Return the first line, the line containing "from mathutils import", and every line between them, exactly as they stand.

---------- Given information

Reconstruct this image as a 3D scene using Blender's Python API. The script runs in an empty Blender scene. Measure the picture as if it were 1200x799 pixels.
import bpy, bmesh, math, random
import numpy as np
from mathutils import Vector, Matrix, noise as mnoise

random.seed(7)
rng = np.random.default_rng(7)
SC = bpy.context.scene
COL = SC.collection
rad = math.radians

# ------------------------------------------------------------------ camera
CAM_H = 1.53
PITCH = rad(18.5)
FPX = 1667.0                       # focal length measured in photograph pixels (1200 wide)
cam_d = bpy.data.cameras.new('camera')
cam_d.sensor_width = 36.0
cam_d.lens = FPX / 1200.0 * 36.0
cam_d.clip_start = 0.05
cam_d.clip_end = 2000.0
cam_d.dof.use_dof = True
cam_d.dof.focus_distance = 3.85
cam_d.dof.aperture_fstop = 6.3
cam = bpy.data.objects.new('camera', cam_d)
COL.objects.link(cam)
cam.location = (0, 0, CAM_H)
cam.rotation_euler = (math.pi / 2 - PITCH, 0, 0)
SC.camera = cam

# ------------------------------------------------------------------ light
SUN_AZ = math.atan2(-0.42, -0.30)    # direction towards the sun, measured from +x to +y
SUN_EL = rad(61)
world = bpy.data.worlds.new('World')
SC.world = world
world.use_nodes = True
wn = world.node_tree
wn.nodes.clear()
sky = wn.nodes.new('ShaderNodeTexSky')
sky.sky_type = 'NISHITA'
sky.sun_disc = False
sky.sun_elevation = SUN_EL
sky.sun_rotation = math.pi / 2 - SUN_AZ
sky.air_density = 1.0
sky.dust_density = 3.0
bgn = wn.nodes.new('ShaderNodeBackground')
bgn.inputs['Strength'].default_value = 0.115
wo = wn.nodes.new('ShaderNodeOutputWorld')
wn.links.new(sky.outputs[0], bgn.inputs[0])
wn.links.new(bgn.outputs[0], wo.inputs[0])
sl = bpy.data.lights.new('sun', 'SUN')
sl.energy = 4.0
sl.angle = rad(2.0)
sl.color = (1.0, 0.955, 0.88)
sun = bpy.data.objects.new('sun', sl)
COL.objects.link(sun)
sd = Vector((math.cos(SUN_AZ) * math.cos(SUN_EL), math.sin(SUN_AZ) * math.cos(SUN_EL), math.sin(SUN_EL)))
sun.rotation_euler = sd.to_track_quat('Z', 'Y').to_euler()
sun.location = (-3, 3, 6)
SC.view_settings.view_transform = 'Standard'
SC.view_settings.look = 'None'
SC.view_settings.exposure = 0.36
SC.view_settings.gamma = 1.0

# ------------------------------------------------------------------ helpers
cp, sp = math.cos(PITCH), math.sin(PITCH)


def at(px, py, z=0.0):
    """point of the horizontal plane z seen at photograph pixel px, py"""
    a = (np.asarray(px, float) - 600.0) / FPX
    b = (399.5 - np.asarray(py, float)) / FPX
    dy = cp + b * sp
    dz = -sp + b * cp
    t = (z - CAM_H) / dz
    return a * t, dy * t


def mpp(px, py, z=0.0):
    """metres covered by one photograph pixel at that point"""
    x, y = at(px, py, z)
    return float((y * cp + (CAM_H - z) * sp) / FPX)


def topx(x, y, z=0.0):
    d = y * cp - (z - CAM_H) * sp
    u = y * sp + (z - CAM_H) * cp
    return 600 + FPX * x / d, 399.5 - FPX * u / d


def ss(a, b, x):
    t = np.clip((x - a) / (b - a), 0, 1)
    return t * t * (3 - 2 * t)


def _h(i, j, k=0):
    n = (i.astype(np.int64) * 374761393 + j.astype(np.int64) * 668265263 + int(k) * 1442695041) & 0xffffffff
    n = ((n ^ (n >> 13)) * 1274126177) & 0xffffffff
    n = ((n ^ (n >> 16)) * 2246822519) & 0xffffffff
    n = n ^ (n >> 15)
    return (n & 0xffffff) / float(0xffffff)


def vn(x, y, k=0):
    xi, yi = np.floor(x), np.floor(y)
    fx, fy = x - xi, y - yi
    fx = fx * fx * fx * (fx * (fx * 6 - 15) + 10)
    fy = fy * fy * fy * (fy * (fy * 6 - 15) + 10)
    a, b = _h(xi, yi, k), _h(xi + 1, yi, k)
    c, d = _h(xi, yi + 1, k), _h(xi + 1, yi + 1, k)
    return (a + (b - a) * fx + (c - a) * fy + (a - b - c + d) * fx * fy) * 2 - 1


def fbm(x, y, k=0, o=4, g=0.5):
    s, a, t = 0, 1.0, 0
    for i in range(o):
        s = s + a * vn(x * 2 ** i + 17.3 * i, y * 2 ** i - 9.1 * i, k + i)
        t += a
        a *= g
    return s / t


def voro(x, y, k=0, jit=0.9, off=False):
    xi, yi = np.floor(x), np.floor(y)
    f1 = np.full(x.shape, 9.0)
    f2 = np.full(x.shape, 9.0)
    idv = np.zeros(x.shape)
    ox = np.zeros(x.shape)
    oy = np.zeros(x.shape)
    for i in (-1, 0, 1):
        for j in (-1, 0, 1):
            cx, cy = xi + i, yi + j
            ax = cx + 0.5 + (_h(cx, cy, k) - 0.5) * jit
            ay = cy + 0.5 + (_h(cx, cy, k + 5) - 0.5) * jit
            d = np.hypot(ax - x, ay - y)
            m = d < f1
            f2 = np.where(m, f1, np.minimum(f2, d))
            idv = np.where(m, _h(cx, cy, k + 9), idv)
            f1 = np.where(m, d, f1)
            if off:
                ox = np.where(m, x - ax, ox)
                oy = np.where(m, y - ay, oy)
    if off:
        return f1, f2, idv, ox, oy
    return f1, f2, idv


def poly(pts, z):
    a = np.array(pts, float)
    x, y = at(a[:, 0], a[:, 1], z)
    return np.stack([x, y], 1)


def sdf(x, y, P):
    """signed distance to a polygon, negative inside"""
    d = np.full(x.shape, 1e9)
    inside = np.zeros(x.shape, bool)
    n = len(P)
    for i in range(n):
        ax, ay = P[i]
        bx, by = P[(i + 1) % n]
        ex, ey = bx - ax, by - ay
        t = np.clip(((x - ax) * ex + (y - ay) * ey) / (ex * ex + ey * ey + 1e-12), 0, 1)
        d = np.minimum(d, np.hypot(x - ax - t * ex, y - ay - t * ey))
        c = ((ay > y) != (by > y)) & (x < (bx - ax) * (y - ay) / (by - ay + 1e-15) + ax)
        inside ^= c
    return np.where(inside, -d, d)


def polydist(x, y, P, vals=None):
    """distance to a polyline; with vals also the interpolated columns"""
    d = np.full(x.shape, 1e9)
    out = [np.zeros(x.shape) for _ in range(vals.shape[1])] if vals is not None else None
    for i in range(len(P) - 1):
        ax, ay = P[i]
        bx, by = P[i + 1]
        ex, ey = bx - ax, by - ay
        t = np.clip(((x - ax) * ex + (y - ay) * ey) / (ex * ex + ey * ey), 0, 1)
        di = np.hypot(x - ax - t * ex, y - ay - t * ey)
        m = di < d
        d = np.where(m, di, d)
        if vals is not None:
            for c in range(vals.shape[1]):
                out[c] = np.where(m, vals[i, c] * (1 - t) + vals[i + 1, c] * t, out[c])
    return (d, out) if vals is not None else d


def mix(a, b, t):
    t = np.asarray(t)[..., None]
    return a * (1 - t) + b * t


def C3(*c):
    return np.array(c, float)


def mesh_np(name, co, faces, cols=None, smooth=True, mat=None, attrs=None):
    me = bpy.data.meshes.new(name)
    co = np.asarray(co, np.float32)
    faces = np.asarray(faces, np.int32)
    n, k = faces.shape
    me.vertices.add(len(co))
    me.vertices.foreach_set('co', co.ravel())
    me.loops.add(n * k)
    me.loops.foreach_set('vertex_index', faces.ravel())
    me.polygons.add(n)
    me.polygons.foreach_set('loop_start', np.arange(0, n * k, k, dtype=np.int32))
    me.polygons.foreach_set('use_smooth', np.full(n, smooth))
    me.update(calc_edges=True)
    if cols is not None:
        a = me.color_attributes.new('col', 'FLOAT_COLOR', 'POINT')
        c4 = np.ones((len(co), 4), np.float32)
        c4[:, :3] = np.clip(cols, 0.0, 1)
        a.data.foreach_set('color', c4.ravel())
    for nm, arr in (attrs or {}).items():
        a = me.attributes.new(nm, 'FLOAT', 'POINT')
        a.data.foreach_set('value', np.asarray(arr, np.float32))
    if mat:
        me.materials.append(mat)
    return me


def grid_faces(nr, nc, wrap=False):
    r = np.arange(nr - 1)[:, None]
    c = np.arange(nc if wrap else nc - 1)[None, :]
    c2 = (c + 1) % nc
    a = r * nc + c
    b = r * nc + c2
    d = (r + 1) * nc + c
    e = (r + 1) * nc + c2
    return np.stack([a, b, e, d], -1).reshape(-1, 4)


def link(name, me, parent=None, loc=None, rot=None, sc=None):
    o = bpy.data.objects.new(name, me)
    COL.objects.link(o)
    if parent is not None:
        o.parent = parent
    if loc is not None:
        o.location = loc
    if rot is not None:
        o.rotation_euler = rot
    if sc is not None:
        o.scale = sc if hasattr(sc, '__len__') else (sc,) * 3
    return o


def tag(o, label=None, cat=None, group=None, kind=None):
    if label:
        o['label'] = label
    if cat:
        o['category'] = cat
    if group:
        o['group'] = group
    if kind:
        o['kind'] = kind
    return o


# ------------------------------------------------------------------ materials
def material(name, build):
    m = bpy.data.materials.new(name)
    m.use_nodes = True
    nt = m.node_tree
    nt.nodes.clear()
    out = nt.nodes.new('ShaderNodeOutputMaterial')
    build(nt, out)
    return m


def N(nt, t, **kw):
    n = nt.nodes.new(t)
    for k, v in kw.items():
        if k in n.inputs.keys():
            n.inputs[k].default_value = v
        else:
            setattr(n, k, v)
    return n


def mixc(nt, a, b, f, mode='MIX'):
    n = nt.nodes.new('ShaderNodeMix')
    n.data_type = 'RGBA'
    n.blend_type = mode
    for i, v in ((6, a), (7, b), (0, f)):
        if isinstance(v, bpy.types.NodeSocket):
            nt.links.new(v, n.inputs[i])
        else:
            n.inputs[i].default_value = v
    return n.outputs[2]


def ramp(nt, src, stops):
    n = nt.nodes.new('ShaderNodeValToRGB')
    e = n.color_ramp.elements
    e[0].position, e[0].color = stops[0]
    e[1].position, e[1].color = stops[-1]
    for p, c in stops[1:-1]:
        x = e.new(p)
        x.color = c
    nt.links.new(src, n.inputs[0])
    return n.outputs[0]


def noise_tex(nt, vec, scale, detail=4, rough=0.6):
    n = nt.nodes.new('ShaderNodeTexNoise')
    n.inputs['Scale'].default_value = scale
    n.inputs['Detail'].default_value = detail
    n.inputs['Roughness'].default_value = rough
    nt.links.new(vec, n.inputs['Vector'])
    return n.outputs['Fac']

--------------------

Solution to this task.
Reconstruct this image as a 3D scene using Blender's Python API. The script runs in an empty Blender scene. Measure the picture as if it were 1200x799 pixels.
import bpy, bmesh, math, random
import numpy as np
from mathutils import Vector, Matrix, noise as mnoise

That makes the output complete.